From Bosonic Topological Transition to Symmetric Fermion Mass Generation
Yi-Zhuang You, Yin-Chen He, Ashvin Vishwanath, Cenke Xu
TL;DR
This work presents an alternative, field-theoretic description of the bosonic topological transition (BTT) and connects it to the symmetric mass generation (SMG) transition within a unified parton framework. The BTT is captured by a compact $N_f=4$ QED with emergent $O(4)$ symmetry, while SMG is described by an $SU(2)$ QCD–Higgs theory with four fermionic flavors; the two are bridged on a bilayer honeycomb lattice, and their compatibility is reinforced by a mass-muning argument that merges the two theories into a single low-energy $N_f=4$ QED. The results illuminate how deconfined quantum criticality and symmetry-protected topological transitions can be related via parton fractionalization and gauge dynamics, offering a non-Landau route to gap formation without symmetry breaking.
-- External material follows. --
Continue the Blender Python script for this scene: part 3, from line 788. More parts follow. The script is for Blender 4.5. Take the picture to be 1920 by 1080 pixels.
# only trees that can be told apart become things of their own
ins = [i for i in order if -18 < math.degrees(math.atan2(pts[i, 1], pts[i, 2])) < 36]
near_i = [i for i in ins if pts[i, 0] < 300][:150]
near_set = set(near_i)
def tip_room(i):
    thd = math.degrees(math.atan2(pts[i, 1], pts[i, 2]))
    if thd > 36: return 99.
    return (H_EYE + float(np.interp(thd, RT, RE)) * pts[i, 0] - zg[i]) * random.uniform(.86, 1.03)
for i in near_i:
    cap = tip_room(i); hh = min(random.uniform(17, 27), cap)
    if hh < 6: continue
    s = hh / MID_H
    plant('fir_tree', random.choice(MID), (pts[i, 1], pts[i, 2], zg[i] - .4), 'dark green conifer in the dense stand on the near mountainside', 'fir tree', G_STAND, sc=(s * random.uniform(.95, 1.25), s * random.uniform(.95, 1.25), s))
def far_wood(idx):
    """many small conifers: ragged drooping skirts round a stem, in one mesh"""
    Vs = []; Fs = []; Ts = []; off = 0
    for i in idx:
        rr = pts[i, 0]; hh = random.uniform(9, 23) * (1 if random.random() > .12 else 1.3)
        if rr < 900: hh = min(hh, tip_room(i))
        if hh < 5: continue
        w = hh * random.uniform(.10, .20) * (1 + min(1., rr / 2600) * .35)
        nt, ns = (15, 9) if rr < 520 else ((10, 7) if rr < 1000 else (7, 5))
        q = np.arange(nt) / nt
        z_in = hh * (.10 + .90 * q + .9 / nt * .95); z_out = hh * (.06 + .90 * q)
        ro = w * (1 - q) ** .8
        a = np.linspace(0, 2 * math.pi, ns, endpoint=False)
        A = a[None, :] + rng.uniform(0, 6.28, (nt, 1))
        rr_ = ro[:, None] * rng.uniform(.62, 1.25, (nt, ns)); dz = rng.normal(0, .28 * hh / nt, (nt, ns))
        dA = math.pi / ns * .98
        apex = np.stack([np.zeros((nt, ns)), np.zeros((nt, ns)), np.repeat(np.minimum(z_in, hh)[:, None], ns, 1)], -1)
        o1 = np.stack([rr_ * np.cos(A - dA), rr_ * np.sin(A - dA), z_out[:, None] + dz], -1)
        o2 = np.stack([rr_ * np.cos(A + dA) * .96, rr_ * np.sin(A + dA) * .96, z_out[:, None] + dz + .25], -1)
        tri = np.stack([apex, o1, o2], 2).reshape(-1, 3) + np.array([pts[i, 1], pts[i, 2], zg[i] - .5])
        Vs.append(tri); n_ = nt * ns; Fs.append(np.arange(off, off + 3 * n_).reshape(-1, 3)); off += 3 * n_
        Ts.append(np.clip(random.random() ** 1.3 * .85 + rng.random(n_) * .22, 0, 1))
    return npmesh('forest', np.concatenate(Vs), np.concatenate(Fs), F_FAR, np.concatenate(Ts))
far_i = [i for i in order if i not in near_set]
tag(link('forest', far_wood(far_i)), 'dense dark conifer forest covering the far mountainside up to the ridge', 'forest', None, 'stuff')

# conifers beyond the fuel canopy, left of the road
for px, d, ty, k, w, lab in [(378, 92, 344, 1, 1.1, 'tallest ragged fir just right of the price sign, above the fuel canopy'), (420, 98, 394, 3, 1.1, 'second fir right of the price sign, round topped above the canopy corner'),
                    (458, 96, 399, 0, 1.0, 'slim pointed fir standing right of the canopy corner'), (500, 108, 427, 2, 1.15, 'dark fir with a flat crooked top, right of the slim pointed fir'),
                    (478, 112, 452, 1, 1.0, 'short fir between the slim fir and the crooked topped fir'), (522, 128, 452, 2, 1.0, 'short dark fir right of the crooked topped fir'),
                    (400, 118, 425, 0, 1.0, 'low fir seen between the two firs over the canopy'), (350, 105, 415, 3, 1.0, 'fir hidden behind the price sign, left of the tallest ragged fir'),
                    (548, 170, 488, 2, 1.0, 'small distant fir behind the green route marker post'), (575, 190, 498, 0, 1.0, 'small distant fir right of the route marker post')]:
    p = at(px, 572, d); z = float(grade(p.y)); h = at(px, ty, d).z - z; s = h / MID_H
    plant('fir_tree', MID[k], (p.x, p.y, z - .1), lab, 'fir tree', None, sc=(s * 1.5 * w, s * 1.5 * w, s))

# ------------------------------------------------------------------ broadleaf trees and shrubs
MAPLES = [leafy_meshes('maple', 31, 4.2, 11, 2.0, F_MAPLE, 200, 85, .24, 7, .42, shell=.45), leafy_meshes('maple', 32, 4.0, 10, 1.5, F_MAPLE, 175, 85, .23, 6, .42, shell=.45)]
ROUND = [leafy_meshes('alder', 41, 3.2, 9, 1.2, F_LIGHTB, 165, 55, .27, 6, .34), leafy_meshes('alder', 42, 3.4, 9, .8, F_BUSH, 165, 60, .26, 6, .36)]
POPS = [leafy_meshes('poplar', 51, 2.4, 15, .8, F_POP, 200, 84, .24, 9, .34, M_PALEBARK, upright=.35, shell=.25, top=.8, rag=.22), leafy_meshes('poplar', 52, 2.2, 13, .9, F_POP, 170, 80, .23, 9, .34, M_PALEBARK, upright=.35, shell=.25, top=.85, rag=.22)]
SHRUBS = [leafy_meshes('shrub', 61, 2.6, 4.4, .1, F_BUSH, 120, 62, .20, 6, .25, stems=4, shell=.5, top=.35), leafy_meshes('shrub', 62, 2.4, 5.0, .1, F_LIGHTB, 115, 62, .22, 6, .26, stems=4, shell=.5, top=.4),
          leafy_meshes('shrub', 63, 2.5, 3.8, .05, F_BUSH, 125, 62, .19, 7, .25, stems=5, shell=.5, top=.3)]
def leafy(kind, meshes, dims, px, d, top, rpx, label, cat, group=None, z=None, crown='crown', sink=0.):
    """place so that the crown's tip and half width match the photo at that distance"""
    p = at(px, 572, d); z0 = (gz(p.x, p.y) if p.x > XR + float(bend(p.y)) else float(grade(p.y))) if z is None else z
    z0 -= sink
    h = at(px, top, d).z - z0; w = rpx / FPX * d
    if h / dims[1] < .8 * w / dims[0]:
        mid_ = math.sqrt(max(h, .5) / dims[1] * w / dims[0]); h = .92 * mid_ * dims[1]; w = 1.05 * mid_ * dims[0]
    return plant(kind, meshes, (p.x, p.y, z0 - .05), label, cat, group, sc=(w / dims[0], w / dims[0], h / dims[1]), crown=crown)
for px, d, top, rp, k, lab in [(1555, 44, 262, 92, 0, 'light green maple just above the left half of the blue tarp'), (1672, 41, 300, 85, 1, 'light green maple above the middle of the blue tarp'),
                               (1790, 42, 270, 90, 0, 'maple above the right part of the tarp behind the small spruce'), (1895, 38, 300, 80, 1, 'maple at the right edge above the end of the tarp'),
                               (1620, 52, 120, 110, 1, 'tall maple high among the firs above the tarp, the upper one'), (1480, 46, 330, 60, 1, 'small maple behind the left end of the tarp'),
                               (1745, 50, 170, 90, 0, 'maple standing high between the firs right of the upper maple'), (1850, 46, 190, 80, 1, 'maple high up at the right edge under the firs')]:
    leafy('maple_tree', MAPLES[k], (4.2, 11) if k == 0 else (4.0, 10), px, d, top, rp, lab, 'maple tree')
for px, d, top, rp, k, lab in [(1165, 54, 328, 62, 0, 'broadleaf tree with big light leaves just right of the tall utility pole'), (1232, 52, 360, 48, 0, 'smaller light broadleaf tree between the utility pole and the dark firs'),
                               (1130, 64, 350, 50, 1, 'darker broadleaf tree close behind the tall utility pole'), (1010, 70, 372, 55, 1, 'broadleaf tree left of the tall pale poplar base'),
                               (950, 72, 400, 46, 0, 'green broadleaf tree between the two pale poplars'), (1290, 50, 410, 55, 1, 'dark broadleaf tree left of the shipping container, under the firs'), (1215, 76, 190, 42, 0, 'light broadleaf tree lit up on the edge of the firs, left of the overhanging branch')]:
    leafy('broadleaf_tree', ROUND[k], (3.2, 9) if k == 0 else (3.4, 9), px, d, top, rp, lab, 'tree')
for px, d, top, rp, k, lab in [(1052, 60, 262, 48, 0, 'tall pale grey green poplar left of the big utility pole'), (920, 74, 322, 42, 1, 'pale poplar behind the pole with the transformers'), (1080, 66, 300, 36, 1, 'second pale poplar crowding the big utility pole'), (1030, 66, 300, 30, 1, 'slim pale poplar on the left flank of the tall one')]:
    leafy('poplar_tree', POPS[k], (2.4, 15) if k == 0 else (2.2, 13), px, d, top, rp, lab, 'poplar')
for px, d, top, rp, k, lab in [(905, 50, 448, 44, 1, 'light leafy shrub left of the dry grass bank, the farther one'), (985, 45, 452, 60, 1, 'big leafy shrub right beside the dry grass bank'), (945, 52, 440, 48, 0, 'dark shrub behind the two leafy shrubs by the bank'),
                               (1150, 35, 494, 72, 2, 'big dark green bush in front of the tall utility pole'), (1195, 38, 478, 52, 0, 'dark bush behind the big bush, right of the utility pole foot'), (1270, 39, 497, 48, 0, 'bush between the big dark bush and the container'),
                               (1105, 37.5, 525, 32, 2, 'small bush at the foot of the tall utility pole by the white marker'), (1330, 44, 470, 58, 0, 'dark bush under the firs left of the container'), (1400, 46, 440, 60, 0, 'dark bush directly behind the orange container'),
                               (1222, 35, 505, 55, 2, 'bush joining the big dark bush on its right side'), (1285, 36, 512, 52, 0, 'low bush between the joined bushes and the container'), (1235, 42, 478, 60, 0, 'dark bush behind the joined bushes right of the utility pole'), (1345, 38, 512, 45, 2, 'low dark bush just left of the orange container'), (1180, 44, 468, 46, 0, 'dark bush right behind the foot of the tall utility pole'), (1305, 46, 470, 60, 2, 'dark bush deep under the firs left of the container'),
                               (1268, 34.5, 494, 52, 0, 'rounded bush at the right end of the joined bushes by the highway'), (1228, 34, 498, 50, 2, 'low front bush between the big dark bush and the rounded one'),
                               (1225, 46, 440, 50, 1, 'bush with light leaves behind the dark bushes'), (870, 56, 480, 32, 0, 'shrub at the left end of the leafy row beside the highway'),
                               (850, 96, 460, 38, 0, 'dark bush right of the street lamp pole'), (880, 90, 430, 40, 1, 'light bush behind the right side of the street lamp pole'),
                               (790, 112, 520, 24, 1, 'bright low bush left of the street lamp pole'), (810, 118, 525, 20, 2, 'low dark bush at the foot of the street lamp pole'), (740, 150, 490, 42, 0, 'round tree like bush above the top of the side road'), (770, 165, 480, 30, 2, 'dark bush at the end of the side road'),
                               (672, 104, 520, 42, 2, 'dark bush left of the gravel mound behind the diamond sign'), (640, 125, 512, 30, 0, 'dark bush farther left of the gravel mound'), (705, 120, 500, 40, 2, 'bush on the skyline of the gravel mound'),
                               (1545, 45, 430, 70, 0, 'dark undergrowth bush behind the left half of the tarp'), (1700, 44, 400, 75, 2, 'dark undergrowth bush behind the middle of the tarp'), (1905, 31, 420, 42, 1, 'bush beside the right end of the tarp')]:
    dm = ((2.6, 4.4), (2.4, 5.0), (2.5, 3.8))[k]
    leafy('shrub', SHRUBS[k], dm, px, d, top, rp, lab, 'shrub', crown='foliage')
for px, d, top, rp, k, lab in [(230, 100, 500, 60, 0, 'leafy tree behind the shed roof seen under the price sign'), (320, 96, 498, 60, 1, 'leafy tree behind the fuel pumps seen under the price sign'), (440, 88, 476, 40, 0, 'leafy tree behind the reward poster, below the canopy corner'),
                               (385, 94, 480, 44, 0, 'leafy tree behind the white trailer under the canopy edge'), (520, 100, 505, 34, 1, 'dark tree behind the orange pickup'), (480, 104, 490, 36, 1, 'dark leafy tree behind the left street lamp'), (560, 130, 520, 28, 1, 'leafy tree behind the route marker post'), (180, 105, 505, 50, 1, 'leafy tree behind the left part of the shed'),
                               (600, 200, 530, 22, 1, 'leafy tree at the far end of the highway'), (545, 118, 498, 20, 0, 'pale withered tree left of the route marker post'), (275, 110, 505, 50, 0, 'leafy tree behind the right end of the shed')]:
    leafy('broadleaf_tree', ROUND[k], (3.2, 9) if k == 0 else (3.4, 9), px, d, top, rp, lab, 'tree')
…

The findings also suggest intermediate phases and monopole physics consistent with lattice symmetries, emphasizing the role of emergent gauge structures in 2+1D quantum criticality.
Abstract
The bosonic topological transition (BTT) is a quantum critical point between the bosonic symmetry protected topological phase and the trivial phase. In this work, we derive a description of this transition in terms of compact quantum electrodynamics (QED) with four fermion flavors ($N_f=4$). This allows us to describe the transition in a lattice model with the maximal microscopic symmetry: an internal SO(4) symmetry. Within a systematic renormalization group analysis, we identify the critical point with the desired O(4) emergent symmetry and all expected deformations. By lowering the microscopic symmetry we recover the previous $N_f=2$ non-compact QED description of the BTT. Finally, by merging two BTTs we recover a previously discussed theory of symmetric mass generation, as an SU(2) quantum chromodynamics-Higgs theory with $N_f=4$ flavors of SU(2) fundamental fermions and one SU(2) fundamental Higgs boson. This provides a consistency check on both theories.